Azizi is not a stranger to the region's media business. He co-founded Mwananchi Communications in Tanzania between 2000 and 2006, the publisher behind Mwananchi, The Citizen and Mwanaspoti newspapers. Nation Media Group later acquired that business as part of its own regional expansion. He currently controls Habari Corporation, another Tanzanian media operation, and runs the Taifa Group across sectors including mining, telecommunications, agriculture, real estate, port facilities, energy and construction. Forbes named him Tanzania's first dollar billionaire in 2013.

His track record in media, though, has not been without friction. Reports in recent years have cited instances where he pushed Nation Media to pull down editorial content and issue apologies, raising questions about his appetite for independent journalism. He moved quickly on Tuesday to address those concerns directly.

"NMG is an institution of profound importance to East Africa, and we will uphold its editorial independence while investing in its continued success as the region's leading independent media organisation," Azizi said.

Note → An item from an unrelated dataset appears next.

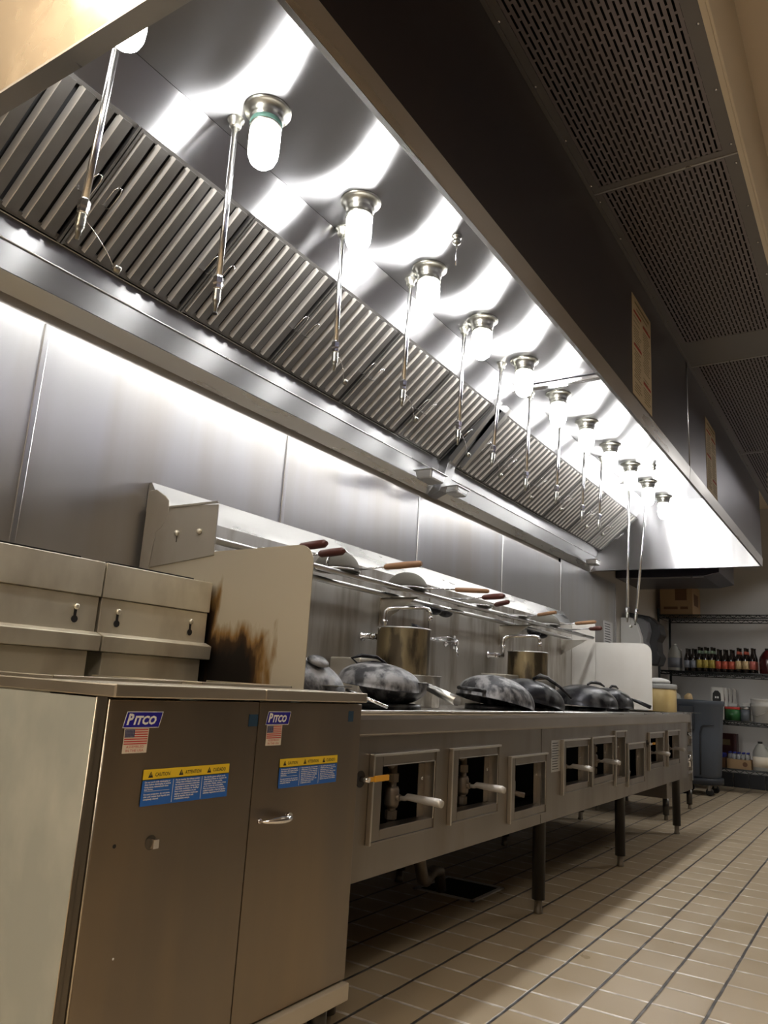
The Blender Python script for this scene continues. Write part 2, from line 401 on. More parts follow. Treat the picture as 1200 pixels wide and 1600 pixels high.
for x, y, e, c in TROFFER:
    t = thing('unseen_troffer', (x, y, 3.085), '', 'ceiling light')
    t['label'] = {-1.8: 'warm ceiling light panel over the wall side behind the camera', .75: 'warm ceiling light panel over the aisle behind the camera', -.55: 'unseen warm light panel added farthest behind the camera to brighten the fryer side', 1.3: 'ceiling light panel over the middle of the aisle', .9: 'ceiling light panel over the far end of the aisle'}[x]
    build('light_frame', MB().box(x-.32, y-.62, 3.09, x-.29, y+.62, 3.14).box(x+.29, y-.62, 3.09, x+.32, y+.62, 3.14).box(x-.29, y-.62, 3.09, x+.29, y-.59, 3.14).box(x-.29, y+.59, 3.09, x+.29, y+.62, 3.14), 'troffer', t)
    mm = mat('troffer_diffuser', (.8, .8, .8), .5, emit=c, es=e); M['tr%g' % x] = mm
    build('diffuser', MB().box(x-.29, y-.59, 3.11, x+.29, y+.59, 3.13), 'tr%g' % x, t)

# ------------------------------------------------------------------ exhaust hoods
ZC = 2.55; XF = -.745; ZB = 1.97; ZT = 2.60
T2 = Vector((-1.71, 2.43)); B2 = Vector((-2.03, 2.15))
def hood(y0, y1, near, far, label):
    t = thing('exhaust_hood', ((XF+XW)/2, (y0+y1)/2, ZB), label, 'exhaust hood')
    ya, yb = y0+.003, y1-.003
    ia = y0+.036 if near else 3.66 if False else y0
    ib = y1-.036 if far else y1
    # ceiling liner
    build('ceiling_liner', MB().box(-1.62, ia, ZC, XF-.015, ib, ZC+.01), 'hood_in', t)
    build('sloped_liner', MB().sheet([(-1.622, ZC), tuple(T2)], -.006, ia, ib), 'hood_in', t)
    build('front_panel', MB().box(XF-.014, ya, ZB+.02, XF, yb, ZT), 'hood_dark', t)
    build('front_flange', MB().prism([(XF-.016, ZB), (XF+.0, ZB-.004), (XF+.004, ZB+.066), (XF-.0, ZB+.067), (XF-.002, ZB+.008), (XF-.016, ZB+.012)], 1, ya, yb), 'flange', t, bevel=.001)
    g = MB().sheet([(-2.124, 1.957), (-2.0855, 2.004)], .004, ia, ib, 1)
    g.sheet([(-2.0850, 2.006), (-2.062, 2.083)], .004, ia, ib, 0)
    g.sheet([(-2.0615, 2.087), (-2.048, 2.152)], .005, ia, ib, 0)
    g.tube((-2.060, ia, 2.0845), (-2.060, ib, 2.0845), .003, 6, 1).tube((-2.047, ia, 2.153), (-2.047, ib, 2.153), .0025, 6, 1)
    build('grease_trough', g, ['gutter', 'rcap'], t, bevel=.0008)
    build('top_panel', MB().box(XW, ya, ZT-.012, XF-.016, yb, ZT), 'void', t)
    build('back_panel', MB().box(XW, ya, 1.965, XW+.004, yb, ZT-.014), 'void', t)
    def endp(a, b): return MB().prism([(XW+.004, 1.955), (-2.08, ZB-.003), (XF-.016, ZB-.003), (XF-.016, ZT-.013), (XW+.004, ZT-.013)], 1, a, b)
    if near:
        e = build('end_panel', endp(y0+.002, y0+.034), 'hood_end_out', t)
        build('end_flange', MB().box(XW+.01, y0-.002, ZB-.008, XF+.003, y0+.036, ZB-.002).box(XF-.003, y0-.001, ZB-.006, XF+.003, y0+.036, ZT-.02), 'flange', t)
    if far:
        e = build('end_panel', endp(y1-.034, y1-.002), 'hood_end', t)
    return t
YJ = 3.74
hood(.632, 3.885, True, False, 'near section of long stainless exhaust hood over the fryers and range')
hood(3.885, 6.625, False, True, 'far section of long stainless exhaust hood with bright end panel')
# joint between the two hood sections: bar across the liner and box divider between the filter banks
j = thing('hood_joint_divider', (-1.87, YJ, 2.0), 'stainless divider box between the two filter banks of the hood', 'divider')
build('divider_panel', MB().prism([(-2.118, 1.945), (-2.045, 1.975), (-1.995, 2.13), (-1.645, 2.548), (-1.70, 2.548), (-2.12, 2.16)], 1, 3.665, 3.755), 'gutter', j, bevel=.003)
build('side_strip', MB().prism([(-1.975, 2.145), (-1.952, 2.12), (-1.668, 2.44), (-1.69, 2.462)], 1, 3.625, 3.663), 'seam', j)
build('side_strip', MB().prism([(-1.975, 2.145), (-1.952, 2.12), (-1.668, 2.44), (-1.69, 2.462)], 1, 3.757, 3.79), 'seam', j)
build('ceiling_bar', MB().box(-1.66, YJ-.02, ZC-.028, XF-.03, YJ+.02, ZC-.001), 'chrome', j, bevel=.006)
# baffle filters
D2 = (T2-B2).normalized(); N2 = Vector((D2.y, -D2.x)); LF = (T2-B2).length
def fpt(s, n): p = B2 + D2*s + N2*n; return p
def filt(y0, y1, name_label, group):
    t = thing('baffle_filter', (B2.x, (y0+y1)/2, B2.y), name_label, 'grease filter', group)
    def bar(ya, yb, s0, s1, n0, n1, mb, m=0):
        pts = [fpt(s0, n0), fpt(s1, n0), fpt(s1, n1), fpt(s0, n1)]
        mb.prism(pts, 1, ya, yb, m)
    f = MB(); bar(y0+.002, y0+.010, 0, LF, -.01, .016, f); bar(y1-.010, y1-.002, 0, LF, -.01, .016, f)
    bar(y0+.010, y1-.010, 0, .02, -.01, .004, f); bar(y0+.010, y1-.010, LF-.014, LF, -.01, .004, f)
    build('frame', f, 'filter', t)
    b = MB(); n = max(3, round((y1-y0-.02)/.0585)); p = (y1-y0-.02)/n
    for i in range(n):
        ya = y0+.01+i*p
        c = [(ya+.001, .000, 1), (ya+.010, .015, 1), (ya+.012, .016, 0), (ya+p-.016, .016, 0), (ya+p-.015, .004, 0)]
        vs = []
        for s_ in (.012, LF-.01):
            for (yy, nn, _) in c:
                q = fpt(s_, nn); vs.append((q.x, yy, q.y))
        k = len(c)
        for a in range(k-1): b.add([vs[a], vs[a+1], vs[k+a+1], vs[k+a]], [(0, 1, 2, 3)], 1 if a in (0, 1) else 0)
        for off in (0, k): b.add([vs[off+a] for a in range(k)], [list(range(k))], 0)
    q0, q1 = fpt(.0, -.012), fpt(LF, -.012)
    b.add([(q0.x, y0+.01, q0.y), (q0.x, y1-.01, q0.y), (q1.x, y1-.01, q1.y), (q1.x, y0+.01, q1.y)], [(0, 1, 2, 3)], 2)
    build('baffles', b, ['filter', 'filter_edge_lit', 'void'], t)
    for yy in (y0+.035, y1-.035):
        h = MB(); pts = []
        for (du, s_, n_) in [(-.012, .17, .016), (-.012, .172, .03), (-.011, .18, .042), (-.011, .235, .045), (-.004, .25, .045), (.006, .25, .045), (.012, .235, .045), (.012, .18, .042), (.012, .172, .03), (.012, .17, .016)]:
            q = fpt(s_, n_); pts.append((q.x, yy+du, q.y))
        h.path(pts, .0016, 6); build('wire_handle', h, 'chrome', t)
    return t
edges = [.672, 1.185, 1.67, 2.157, 2.645, 3.132, 3.622]
for i, (a, b) in enumerate(zip(edges[:-1], edges[1:])):
    filt(a, b, 'greasy dark baffle filter, %s from the near end of the near filter bank' % ORD[i], 'baffle filters of the near bank')
edges2 = [3.795, 4.17, 4.68, 5.19, 5.70, 6.20, 6.588]
for i, (a, b) in enumerate(zip(edges2[:-1], edges2[1:])):
    filt(a, b, 'dark baffle filter, %s past the divider in the far filter bank' % ORD[i], 'baffle filters of the far bank')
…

NMG chief executive Geoffrey Odundo said operations would continue without interruption through the ownership transition. The deal is expected to close within three to four months, subject to regulatory approvals from the relevant authorities in Kenya and other jurisdictions where NMG operates.

The Aga Khan Fund said its commitment to journalism in the region would continue through the Aga Khan University Graduate School of Media and Communications, which has trained thousands of journalists and media professionals in East Africa since its launch in 2015.

The sale arrives at a moment of acute pressure for legacy media across the continent. Publishers are racing to convert large online audiences into sustainable revenue as print advertising continues its long decline. Azizi said NMG is positioned to expand its impact through further investment in digital transformation, and Taarifa Ltd committed to accelerating that shift.

What that looks like in practice, and whether editorial independence survives the change in ownership, will become clearer once regulatory approvals are in hand and the transaction formally closes.